▶ _Data shown_:
++++++

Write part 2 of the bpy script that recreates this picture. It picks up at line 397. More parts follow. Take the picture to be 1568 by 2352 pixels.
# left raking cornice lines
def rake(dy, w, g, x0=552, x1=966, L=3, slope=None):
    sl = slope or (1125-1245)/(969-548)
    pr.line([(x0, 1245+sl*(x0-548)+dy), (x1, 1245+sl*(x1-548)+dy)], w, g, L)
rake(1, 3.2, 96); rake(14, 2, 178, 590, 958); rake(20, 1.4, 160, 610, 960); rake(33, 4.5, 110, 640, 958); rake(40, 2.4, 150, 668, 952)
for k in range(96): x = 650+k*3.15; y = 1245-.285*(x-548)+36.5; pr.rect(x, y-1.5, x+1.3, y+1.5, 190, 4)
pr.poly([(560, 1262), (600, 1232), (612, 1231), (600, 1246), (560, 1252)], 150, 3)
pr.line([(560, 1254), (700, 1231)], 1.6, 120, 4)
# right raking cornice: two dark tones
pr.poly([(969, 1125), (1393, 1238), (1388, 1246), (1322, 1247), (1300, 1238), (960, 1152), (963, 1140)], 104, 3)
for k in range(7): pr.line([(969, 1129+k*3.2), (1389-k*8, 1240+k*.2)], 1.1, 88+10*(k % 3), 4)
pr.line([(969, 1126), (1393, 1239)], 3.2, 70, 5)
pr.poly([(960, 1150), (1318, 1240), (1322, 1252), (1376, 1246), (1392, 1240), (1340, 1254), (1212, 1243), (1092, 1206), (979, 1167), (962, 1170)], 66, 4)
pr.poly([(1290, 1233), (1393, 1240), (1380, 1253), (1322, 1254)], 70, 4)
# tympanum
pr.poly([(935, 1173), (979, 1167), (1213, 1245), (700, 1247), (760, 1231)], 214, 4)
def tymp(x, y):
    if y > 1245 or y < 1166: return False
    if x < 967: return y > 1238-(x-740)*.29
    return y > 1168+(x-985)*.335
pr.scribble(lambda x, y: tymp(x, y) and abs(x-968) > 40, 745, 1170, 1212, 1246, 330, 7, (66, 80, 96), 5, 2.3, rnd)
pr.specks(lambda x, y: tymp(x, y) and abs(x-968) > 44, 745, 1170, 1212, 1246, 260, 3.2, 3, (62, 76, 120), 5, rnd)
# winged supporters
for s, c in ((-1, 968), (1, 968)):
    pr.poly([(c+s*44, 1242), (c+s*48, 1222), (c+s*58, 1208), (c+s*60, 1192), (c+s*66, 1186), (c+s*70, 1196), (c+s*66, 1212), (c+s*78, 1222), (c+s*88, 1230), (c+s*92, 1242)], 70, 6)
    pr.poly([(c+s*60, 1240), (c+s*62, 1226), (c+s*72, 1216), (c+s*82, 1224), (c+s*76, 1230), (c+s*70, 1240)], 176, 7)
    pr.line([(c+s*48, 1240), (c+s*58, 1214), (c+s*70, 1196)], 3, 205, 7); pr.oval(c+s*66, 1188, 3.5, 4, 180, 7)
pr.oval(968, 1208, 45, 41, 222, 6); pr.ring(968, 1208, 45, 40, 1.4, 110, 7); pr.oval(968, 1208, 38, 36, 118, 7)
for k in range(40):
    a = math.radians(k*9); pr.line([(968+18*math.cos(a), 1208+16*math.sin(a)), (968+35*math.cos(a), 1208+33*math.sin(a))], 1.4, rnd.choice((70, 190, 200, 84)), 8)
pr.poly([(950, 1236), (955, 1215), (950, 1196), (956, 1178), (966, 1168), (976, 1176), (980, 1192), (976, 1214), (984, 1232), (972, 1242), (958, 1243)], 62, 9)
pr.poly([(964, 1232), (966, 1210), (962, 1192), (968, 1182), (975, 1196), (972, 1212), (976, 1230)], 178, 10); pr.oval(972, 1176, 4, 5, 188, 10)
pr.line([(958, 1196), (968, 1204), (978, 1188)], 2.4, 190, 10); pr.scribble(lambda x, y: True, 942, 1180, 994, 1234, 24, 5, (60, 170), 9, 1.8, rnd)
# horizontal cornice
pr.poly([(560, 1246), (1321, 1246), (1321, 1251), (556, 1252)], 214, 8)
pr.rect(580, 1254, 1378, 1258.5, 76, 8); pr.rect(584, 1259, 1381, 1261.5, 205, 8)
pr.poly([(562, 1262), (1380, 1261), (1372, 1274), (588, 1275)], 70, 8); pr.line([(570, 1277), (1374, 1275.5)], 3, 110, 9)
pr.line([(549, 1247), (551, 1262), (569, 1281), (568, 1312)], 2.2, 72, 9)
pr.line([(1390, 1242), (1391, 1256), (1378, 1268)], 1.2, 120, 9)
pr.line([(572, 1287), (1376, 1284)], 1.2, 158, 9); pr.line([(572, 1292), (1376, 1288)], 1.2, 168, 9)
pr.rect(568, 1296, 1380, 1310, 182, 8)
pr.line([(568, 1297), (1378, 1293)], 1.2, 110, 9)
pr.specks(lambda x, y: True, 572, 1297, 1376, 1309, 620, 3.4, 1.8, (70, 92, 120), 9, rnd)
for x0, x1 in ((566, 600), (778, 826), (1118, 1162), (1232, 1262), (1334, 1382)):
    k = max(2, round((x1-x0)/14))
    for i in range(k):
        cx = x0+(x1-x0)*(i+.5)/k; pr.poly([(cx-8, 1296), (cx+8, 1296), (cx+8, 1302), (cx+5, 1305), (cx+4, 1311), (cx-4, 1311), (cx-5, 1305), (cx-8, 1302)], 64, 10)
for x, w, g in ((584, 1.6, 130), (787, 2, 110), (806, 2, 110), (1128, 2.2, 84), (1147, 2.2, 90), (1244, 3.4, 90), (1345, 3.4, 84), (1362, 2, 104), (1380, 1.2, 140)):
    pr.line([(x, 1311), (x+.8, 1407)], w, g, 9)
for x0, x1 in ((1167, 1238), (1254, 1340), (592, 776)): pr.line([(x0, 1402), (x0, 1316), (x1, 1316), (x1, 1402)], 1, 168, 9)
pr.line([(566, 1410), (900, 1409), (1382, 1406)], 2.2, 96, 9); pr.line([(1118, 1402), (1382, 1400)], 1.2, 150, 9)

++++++

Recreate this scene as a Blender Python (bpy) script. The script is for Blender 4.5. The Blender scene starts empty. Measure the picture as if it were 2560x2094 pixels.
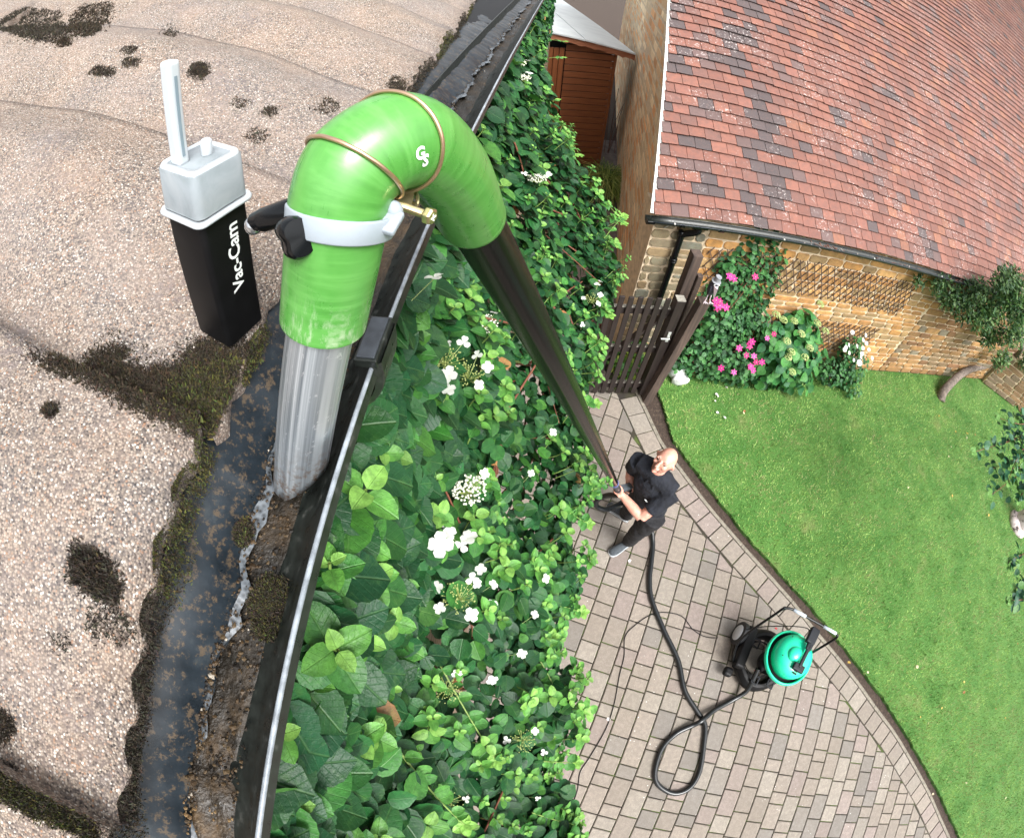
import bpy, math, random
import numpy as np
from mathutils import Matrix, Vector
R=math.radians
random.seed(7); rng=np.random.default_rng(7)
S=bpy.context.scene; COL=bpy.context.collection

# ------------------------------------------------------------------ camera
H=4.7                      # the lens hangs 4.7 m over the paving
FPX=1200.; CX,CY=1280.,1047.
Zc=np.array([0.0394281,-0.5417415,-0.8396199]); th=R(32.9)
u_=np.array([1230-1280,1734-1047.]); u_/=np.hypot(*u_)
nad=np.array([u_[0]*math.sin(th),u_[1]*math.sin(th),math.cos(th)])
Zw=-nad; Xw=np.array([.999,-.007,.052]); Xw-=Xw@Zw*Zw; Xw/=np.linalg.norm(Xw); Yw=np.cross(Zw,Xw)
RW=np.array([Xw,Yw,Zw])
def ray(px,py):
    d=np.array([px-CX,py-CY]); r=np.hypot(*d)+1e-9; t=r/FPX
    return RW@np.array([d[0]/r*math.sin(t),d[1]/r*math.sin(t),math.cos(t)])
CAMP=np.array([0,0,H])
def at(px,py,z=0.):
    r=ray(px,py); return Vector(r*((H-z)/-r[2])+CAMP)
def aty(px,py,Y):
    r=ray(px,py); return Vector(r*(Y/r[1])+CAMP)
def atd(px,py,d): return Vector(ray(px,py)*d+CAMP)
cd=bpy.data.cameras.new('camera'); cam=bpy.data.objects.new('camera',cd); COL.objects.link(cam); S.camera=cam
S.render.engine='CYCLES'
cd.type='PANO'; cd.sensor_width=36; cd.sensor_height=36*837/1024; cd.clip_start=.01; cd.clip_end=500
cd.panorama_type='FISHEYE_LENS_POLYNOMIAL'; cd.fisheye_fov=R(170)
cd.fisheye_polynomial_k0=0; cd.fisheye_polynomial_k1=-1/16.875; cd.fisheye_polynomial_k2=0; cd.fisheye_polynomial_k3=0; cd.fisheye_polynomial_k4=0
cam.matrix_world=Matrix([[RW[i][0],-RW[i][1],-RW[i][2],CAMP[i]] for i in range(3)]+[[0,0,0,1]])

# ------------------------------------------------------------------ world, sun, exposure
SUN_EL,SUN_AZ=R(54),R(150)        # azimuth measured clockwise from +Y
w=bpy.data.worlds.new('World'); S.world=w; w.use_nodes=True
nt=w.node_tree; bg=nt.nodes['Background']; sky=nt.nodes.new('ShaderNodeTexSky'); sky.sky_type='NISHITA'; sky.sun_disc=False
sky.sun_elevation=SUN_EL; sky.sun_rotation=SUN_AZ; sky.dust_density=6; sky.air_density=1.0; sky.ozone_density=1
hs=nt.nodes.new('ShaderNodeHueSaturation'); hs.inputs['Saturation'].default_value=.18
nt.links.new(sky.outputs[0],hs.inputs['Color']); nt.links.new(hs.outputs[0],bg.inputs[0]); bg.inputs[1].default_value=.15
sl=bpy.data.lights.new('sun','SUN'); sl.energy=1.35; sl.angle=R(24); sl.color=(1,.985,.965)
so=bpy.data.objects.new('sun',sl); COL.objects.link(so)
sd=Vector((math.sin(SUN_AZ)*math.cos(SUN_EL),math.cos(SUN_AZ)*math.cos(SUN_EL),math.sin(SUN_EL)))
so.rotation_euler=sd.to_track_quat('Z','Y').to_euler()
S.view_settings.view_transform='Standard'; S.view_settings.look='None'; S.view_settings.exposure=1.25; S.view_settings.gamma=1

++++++

▶ _Exercise_: Starting at the line with "Recreate this scene" and ending at the line with "i in range(3)]+[[0,0,0,1]])", copy each line exactly, both ends included. Do not copy the pictures.

▶ _Answer in full_:
Recreate this scene as a Blender Python (bpy) script. The script is for Blender 4.5. The Blender scene starts empty. Measure the picture as if it were 2560x2094 pixels.
import bpy, math, random
import numpy as np
from mathutils import Matrix, Vector
R=math.radians
random.seed(7); rng=np.random.default_rng(7)
S=bpy.context.scene; COL=bpy.context.collection

# ------------------------------------------------------------------ camera
H=4.7                      # the lens hangs 4.7 m over the paving
FPX=1200.; CX,CY=1280.,1047.
Zc=np.array([0.0394281,-0.5417415,-0.8396199]); th=R(32.9)
u_=np.array([1230-1280,1734-1047.]); u_/=np.hypot(*u_)
nad=np.array([u_[0]*math.sin(th),u_[1]*math.sin(th),math.cos(th)])
Zw=-nad; Xw=np.array([.999,-.007,.052]); Xw-=Xw@Zw*Zw; Xw/=np.linalg.norm(Xw); Yw=np.cross(Zw,Xw)
RW=np.array([Xw,Yw,Zw])
def ray(px,py):
    d=np.array([px-CX,py-CY]); r=np.hypot(*d)+1e-9; t=r/FPX
    return RW@np.array([d[0]/r*math.sin(t),d[1]/r*math.sin(t),math.cos(t)])
CAMP=np.array([0,0,H])
def at(px,py,z=0.):
    r=ray(px,py); return Vector(r*((H-z)/-r[2])+CAMP)
def aty(px,py,Y):
    r=ray(px,py); return Vector(r*(Y/r[1])+CAMP)
def atd(px,py,d): return Vector(ray(px,py)*d+CAMP)
cd=bpy.data.cameras.new('camera'); cam=bpy.data.objects.new('camera',cd); COL.objects.link(cam); S.camera=cam
S.render.engine='CYCLES'
cd.type='PANO'; cd.sensor_width=36; cd.sensor_height=36*837/1024; cd.clip_start=.01; cd.clip_end=500
cd.panorama_type='FISHEYE_LENS_POLYNOMIAL'; cd.fisheye_fov=R(170)
cd.fisheye_polynomial_k0=0; cd.fisheye_polynomial_k1=-1/16.875; cd.fisheye_polynomial_k2=0; cd.fisheye_polynomial_k3=0; cd.fisheye_polynomial_k4=0
cam.matrix_world=Matrix([[RW[i][0],-RW[i][1],-RW[i][2],CAMP[i]] for i in range(3)]+[[0,0,0,1]])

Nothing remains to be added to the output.